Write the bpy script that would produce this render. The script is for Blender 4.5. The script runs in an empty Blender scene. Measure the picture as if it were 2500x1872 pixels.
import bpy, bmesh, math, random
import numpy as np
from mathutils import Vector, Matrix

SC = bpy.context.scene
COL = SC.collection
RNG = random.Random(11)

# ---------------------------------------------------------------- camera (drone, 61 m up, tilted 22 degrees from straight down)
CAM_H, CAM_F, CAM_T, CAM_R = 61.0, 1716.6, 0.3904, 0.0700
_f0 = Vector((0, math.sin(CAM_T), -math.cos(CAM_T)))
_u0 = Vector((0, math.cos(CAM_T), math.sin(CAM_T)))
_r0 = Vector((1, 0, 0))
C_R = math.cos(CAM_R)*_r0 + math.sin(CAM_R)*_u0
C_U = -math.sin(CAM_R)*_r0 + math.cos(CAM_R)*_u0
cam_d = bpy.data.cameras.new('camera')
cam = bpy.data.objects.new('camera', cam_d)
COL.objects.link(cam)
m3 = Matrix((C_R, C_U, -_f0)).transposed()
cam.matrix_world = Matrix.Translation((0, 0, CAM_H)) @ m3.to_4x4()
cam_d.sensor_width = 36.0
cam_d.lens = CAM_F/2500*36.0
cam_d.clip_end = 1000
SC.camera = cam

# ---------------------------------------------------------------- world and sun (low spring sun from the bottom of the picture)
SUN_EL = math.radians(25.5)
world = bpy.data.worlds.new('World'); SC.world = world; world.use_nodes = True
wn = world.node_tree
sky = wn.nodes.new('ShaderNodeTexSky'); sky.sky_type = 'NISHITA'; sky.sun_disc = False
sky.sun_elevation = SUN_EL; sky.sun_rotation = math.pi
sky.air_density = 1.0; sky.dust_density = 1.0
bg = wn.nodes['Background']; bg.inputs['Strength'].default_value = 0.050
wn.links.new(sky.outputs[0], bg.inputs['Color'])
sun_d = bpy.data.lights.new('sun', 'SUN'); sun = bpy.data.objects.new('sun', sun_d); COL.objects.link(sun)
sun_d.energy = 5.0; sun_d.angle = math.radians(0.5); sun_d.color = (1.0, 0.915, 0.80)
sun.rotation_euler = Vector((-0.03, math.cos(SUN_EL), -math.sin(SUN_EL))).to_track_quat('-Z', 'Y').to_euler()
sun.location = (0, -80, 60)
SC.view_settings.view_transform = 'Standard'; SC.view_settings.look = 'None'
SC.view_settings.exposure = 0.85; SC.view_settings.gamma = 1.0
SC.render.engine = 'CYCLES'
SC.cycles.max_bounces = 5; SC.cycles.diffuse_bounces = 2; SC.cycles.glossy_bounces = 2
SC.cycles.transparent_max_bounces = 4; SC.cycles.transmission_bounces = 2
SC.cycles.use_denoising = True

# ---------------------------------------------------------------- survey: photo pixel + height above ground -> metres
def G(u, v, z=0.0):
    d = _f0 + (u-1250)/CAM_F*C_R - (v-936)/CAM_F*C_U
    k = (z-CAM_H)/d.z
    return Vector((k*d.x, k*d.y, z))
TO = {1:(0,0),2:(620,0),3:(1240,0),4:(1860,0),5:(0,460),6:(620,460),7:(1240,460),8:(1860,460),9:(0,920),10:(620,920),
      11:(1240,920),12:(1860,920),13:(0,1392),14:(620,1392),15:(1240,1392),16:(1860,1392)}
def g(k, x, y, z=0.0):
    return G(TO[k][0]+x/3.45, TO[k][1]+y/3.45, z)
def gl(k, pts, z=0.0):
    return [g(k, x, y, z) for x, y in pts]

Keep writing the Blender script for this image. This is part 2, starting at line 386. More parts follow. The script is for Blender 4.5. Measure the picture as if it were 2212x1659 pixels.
....
Exercise => Show the data once more, exactly as it was written.

Task result =>
Write the bpy script that would produce this render. The script is for Blender 4.5. The script runs in an empty Blender scene. Measure the picture as if it were 2500x1872 pixels.
import bpy, bmesh, math, random
import numpy as np
from mathutils import Vector, Matrix

SC = bpy.context.scene
COL = SC.collection
RNG = random.Random(11)

# ---------------------------------------------------------------- camera (drone, 61 m up, tilted 22 degrees from straight down)
CAM_H, CAM_F, CAM_T, CAM_R = 61.0, 1716.6, 0.3904, 0.0700
_f0 = Vector((0, math.sin(CAM_T), -math.cos(CAM_T)))
_u0 = Vector((0, math.cos(CAM_T), math.sin(CAM_T)))
_r0 = Vector((1, 0, 0))
C_R = math.cos(CAM_R)*_r0 + math.sin(CAM_R)*_u0
C_U = -math.sin(CAM_R)*_r0 + math.cos(CAM_R)*_u0
cam_d = bpy.data.cameras.new('camera')
cam = bpy.data.objects.new('camera', cam_d)
COL.objects.link(cam)
m3 = Matrix((C_R, C_U, -_f0)).transposed()
cam.matrix_world = Matrix.Translation((0, 0, CAM_H)) @ m3.to_4x4()
cam_d.sensor_width = 36.0
cam_d.lens = CAM_F/2500*36.0
cam_d.clip_end = 1000
SC.camera = cam

# ---------------------------------------------------------------- world and sun (low spring sun from the bottom of the picture)
SUN_EL = math.radians(25.5)
world = bpy.data.worlds.new('World'); SC.world = world; world.use_nodes = True
wn = world.node_tree
sky = wn.nodes.new('ShaderNodeTexSky'); sky.sky_type = 'NISHITA'; sky.sun_disc = False
sky.sun_elevation = SUN_EL; sky.sun_rotation = math.pi
sky.air_density = 1.0; sky.dust_density = 1.0
bg = wn.nodes['Background']; bg.inputs['Strength'].default_value = 0.050
wn.links.new(sky.outputs[0], bg.inputs['Color'])
sun_d = bpy.data.lights.new('sun', 'SUN'); sun = bpy.data.objects.new('sun', sun_d); COL.objects.link(sun)
sun_d.energy = 5.0; sun_d.angle = math.radians(0.5); sun_d.color = (1.0, 0.915, 0.80)
sun.rotation_euler = Vector((-0.03, math.cos(SUN_EL), -math.sin(SUN_EL))).to_track_quat('-Z', 'Y').to_euler()
sun.location = (0, -80, 60)
SC.view_settings.view_transform = 'Standard'; SC.view_settings.look = 'None'
SC.view_settings.exposure = 0.85; SC.view_settings.gamma = 1.0
SC.render.engine = 'CYCLES'
SC.cycles.max_bounces = 5; SC.cycles.diffuse_bounces = 2; SC.cycles.glossy_bounces = 2
SC.cycles.transparent_max_bounces = 4; SC.cycles.transmission_bounces = 2
SC.cycles.use_denoising = True

# ---------------------------------------------------------------- survey: photo pixel + height above ground -> metres
def G(u, v, z=0.0):
    d = _f0 + (u-1250)/CAM_F*C_R - (v-936)/CAM_F*C_U
    k = (z-CAM_H)/d.z
    return Vector((k*d.x, k*d.y, z))
TO = {1:(0,0),2:(620,0),3:(1240,0),4:(1860,0),5:(0,460),6:(620,460),7:(1240,460),8:(1860,460),9:(0,920),10:(620,920),
      11:(1240,920),12:(1860,920),13:(0,1392),14:(620,1392),15:(1240,1392),16:(1860,1392)}
def g(k, x, y, z=0.0):
    return G(TO[k][0]+x/3.45, TO[k][1]+y/3.45, z)
def gl(k, pts, z=0.0):
    return [g(k, x, y, z) for x, y in pts]

Keep writing the Blender script for this image. This is part 2, starting at line 386. More parts follow. The script is for Blender 4.5. Measure the picture as if it were 2212x1659 pixels.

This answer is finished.